Source material:

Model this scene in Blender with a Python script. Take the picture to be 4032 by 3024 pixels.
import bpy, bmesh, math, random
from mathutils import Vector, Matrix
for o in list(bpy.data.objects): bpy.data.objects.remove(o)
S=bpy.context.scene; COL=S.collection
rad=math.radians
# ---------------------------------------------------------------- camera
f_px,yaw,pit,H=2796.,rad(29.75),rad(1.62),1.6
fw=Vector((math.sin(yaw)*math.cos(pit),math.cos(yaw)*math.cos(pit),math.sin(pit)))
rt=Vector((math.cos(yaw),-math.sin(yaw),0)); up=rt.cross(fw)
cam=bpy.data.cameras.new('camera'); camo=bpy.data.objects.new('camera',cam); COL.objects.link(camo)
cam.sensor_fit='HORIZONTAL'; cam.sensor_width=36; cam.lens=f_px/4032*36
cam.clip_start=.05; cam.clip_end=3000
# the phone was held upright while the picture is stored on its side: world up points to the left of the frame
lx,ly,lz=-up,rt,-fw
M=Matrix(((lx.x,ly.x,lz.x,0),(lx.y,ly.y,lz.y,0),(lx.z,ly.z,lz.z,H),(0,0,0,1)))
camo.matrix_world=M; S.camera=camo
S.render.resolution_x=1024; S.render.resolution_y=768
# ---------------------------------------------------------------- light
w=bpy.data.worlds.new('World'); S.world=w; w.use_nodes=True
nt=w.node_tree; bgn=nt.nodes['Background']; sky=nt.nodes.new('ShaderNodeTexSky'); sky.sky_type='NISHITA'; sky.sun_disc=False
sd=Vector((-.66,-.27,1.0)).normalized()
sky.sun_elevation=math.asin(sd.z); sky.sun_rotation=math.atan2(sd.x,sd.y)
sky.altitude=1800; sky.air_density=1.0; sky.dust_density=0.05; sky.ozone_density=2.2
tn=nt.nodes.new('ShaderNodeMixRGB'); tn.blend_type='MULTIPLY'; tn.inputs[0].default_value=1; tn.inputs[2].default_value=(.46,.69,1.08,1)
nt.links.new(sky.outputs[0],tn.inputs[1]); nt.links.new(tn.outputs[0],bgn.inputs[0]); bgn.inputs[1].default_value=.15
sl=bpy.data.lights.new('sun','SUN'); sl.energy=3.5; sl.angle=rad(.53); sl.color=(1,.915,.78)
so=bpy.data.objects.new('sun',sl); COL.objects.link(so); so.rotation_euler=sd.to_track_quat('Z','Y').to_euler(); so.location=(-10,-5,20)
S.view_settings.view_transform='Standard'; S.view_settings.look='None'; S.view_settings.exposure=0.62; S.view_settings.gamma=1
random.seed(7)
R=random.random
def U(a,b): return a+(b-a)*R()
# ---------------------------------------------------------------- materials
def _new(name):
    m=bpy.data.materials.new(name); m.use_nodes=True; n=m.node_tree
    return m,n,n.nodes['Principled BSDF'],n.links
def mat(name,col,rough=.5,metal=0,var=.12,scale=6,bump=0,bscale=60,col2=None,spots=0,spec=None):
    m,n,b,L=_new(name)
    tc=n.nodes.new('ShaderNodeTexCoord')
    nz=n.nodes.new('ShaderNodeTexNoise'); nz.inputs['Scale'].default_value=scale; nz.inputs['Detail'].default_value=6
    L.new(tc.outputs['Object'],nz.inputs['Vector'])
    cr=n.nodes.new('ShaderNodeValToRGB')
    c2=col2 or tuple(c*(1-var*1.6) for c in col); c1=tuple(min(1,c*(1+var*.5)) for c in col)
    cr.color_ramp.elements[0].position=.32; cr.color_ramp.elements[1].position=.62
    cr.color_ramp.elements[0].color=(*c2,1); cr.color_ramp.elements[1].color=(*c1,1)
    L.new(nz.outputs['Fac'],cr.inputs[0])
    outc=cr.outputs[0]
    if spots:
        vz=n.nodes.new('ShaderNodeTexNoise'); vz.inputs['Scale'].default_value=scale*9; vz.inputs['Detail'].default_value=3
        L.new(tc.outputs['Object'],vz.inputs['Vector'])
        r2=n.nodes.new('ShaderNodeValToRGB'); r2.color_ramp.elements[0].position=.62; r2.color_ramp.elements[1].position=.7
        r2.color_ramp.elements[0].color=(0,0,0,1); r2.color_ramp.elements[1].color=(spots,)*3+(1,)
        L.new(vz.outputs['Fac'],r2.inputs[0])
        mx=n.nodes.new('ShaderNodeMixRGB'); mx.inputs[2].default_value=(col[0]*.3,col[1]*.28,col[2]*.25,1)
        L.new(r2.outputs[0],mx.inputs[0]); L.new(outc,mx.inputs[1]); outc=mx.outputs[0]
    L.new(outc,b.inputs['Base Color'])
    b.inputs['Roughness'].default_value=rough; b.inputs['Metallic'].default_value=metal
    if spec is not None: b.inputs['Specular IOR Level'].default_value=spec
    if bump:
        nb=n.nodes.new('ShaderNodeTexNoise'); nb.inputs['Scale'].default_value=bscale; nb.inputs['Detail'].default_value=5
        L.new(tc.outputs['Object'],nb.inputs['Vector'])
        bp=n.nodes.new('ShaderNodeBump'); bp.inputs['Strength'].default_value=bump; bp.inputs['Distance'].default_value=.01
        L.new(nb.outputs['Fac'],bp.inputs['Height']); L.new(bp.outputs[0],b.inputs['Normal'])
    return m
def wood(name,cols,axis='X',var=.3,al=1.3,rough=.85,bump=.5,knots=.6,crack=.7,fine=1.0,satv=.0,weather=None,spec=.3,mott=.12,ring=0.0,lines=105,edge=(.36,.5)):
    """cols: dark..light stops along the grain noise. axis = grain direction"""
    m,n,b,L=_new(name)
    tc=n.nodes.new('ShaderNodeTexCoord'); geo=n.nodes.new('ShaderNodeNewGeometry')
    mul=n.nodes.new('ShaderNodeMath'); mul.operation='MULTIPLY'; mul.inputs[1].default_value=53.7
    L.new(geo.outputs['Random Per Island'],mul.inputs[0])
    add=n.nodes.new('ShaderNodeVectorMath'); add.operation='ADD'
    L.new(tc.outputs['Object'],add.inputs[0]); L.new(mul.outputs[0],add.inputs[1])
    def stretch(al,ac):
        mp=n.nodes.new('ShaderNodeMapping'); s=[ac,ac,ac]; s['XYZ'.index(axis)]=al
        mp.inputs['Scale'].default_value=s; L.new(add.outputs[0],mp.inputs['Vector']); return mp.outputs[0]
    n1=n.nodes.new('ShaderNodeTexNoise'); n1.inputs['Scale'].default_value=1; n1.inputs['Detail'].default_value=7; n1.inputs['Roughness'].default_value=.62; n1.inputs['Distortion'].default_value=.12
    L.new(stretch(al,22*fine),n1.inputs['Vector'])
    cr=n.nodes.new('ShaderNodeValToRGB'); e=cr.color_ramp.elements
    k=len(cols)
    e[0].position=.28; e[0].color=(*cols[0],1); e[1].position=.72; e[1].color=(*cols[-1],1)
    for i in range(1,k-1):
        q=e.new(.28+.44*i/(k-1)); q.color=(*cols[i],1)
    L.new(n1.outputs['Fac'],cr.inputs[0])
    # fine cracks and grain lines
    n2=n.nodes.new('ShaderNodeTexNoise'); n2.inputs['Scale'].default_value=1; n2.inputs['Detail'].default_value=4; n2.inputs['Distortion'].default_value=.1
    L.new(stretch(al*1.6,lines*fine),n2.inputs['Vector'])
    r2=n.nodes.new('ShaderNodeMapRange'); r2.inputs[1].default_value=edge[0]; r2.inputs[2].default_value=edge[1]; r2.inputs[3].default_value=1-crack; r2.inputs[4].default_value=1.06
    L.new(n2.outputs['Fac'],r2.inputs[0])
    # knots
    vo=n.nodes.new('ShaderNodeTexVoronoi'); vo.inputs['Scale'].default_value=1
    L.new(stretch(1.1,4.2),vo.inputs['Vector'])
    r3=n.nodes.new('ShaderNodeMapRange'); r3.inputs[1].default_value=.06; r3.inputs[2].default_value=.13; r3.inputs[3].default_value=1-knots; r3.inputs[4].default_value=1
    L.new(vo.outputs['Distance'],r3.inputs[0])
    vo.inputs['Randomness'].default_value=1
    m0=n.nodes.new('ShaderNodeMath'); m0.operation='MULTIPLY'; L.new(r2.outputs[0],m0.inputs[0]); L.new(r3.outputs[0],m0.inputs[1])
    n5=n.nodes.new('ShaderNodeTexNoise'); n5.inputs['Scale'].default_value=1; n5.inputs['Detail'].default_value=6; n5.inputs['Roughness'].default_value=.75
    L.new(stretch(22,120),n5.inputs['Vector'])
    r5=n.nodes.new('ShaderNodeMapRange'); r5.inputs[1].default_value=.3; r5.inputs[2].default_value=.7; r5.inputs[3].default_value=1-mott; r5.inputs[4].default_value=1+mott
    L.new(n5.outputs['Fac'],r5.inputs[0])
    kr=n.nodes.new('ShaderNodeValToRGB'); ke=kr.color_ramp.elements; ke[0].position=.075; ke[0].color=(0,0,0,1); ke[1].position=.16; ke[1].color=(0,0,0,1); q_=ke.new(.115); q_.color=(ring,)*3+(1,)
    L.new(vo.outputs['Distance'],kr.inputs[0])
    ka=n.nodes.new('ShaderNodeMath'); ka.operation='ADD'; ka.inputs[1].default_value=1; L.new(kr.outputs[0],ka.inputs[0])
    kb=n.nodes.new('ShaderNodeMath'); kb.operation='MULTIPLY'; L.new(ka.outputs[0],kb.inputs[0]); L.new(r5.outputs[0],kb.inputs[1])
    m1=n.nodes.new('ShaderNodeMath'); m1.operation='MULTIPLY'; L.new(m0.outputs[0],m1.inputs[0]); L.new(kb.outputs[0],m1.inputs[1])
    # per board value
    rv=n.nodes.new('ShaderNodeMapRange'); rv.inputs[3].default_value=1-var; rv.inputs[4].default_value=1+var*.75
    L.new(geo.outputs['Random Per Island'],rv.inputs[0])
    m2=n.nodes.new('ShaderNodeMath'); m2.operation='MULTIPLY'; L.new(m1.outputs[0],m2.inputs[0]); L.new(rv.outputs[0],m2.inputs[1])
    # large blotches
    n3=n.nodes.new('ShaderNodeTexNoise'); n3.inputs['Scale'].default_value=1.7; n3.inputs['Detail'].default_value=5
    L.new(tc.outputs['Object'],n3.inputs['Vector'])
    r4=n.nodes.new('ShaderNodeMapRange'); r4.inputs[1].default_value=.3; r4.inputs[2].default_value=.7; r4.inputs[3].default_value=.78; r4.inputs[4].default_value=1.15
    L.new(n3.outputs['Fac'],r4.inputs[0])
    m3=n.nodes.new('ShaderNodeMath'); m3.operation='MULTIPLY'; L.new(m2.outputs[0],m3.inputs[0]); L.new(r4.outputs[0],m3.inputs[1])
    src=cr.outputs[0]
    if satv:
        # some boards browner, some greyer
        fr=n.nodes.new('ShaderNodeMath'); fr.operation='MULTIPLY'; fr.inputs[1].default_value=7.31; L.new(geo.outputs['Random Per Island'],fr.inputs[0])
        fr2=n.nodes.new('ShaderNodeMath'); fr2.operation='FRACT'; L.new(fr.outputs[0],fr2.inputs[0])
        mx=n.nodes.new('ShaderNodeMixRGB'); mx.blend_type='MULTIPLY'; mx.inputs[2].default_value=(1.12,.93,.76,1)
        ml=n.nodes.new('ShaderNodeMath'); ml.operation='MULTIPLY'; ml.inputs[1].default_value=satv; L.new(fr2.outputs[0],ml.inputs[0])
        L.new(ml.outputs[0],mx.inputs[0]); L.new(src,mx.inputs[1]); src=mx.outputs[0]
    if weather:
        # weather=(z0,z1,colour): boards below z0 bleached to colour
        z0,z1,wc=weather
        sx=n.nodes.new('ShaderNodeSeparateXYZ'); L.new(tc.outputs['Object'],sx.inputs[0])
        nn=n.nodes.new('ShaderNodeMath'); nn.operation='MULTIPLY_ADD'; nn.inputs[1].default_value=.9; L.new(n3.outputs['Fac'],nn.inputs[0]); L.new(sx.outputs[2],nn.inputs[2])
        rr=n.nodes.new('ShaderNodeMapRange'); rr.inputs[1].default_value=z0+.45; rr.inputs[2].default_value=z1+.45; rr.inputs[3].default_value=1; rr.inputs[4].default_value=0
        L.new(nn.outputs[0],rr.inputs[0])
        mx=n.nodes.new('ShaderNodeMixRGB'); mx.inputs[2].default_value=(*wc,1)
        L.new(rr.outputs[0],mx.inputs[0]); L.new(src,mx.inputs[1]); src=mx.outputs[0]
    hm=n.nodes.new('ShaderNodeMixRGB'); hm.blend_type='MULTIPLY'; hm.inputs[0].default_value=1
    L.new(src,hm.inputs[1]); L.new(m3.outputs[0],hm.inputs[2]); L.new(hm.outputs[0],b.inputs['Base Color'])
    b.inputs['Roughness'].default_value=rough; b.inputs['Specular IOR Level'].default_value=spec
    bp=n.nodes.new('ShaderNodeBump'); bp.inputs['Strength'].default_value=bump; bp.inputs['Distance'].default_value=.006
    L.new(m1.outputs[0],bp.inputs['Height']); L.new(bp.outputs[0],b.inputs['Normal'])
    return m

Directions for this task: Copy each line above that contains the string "scene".

Answer for this exercise:
Model this scene in Blender with a Python script. Take the picture to be 4032 by 3024 pixels.
S=bpy.context.scene; COL=S.collection